We assessed the effect, respectively, of shifts in 33 climate extremes defined by the Expert Team on Climate Change Detection and Indices (ETCCD) including eight types indicating the frequency and magnitude of heatwaves, cold wave, extreme dry, and extreme wet. The results indicated that averaging across the globe, 22 out of 33 climate extremes exacerbate warming-induced SOC losses. Especially, the number of tropical nights and cold spell duration are the two most important climate extremes, exacerbating and alleviating warming-induced SOC losses, respectively. In addition, we found that compound climate extremes, such as hot-dry extreme events [3], have a more pronounced effect on SOC compared to single climate extremes. For example, hot-dry compound extreme induced additional 10% SOC loss compared to single hot or dry extremes. As the occurrences of compound extremes are likely to increase in the future, it will be a big threat to global SOC pool, challenging the effectiveness of SOC sequestration to mitigate climate change.

The impact of climate extreme shifts on SOC is ecosystem-dependent. SOC in grasslands showed the largest vulnerability to climate extremes, with 22 of 33 climate extremes intensify SOC loss under warming. In boreal forests, 16 out of the 33 climate extremes, on the contrary, alleviate warming-induced SOC losses, 12 have no significant effects, and the remaining five significantly increase warming-induced carbon loss. In general, the impacts of climate extremes are extreme type-dependent. Climate extremes related to heat extremes, such as increasing heatwave magnitude and frequency, daily maximum temperature and the number of tropical nights, intensify SOC losses, while those related to cold extremes, such as less frost days, and shorter cold spell duration, can offset warming-induced SOC loss.

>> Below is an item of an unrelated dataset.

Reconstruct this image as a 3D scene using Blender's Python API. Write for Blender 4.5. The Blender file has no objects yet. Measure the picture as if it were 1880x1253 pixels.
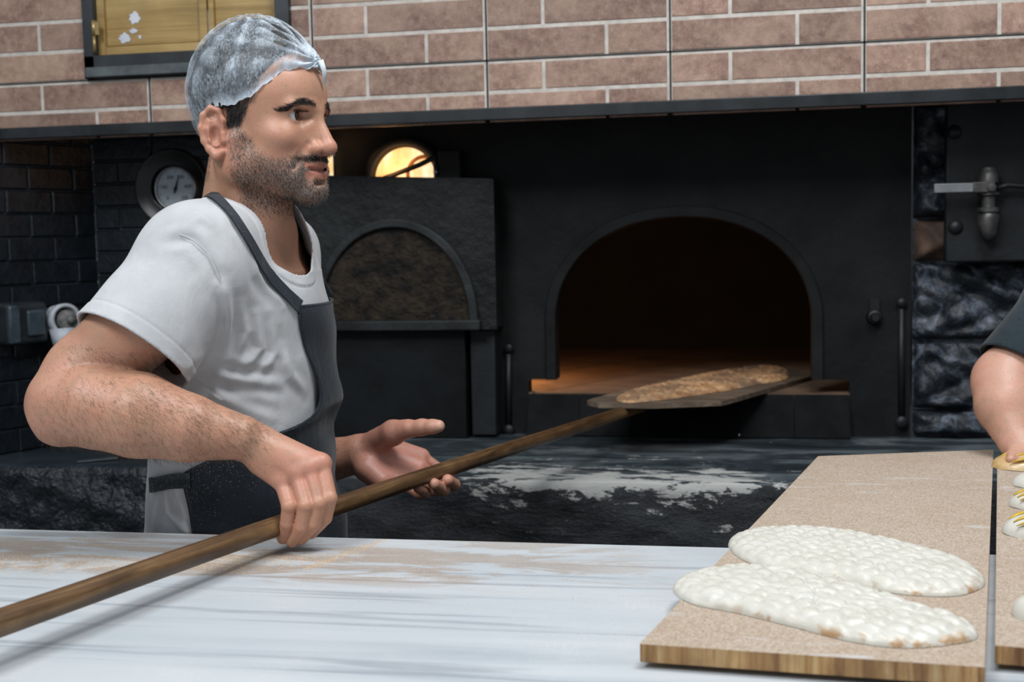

We also mapped the global spatial pattern of the impacts of eight integrated climate extremes on SOC under a warmer climate. There are hotspots where SOC is vulnerable to climate extremes, although global average SOC changes induced by climate extreme shifts are small. These regions mainly locate in Europe, Southeast Asia, North America, and the Amazon. Unfortunately, these regions have also been predicted to experience more frequent and intense climate extremes under future climate conditions [4]. So, soil in these regions may be a main contributor to carbon source for atmosphere CO₂ in the future.

The implications of this study are significant. It underscores the importance of considering ecosystem type and region-specific impacts when developing strategies for carbon preservation and sequestration. The findings also emphasize the urgent need for further research into the underlying mechanisms of these diverse responses. In an era of shifting climate patterns, understanding how climate extremes influence soil carbon dynamics is essential for developing effective land management strategies and mitigating the impact of climate change on our planet's carbon balance.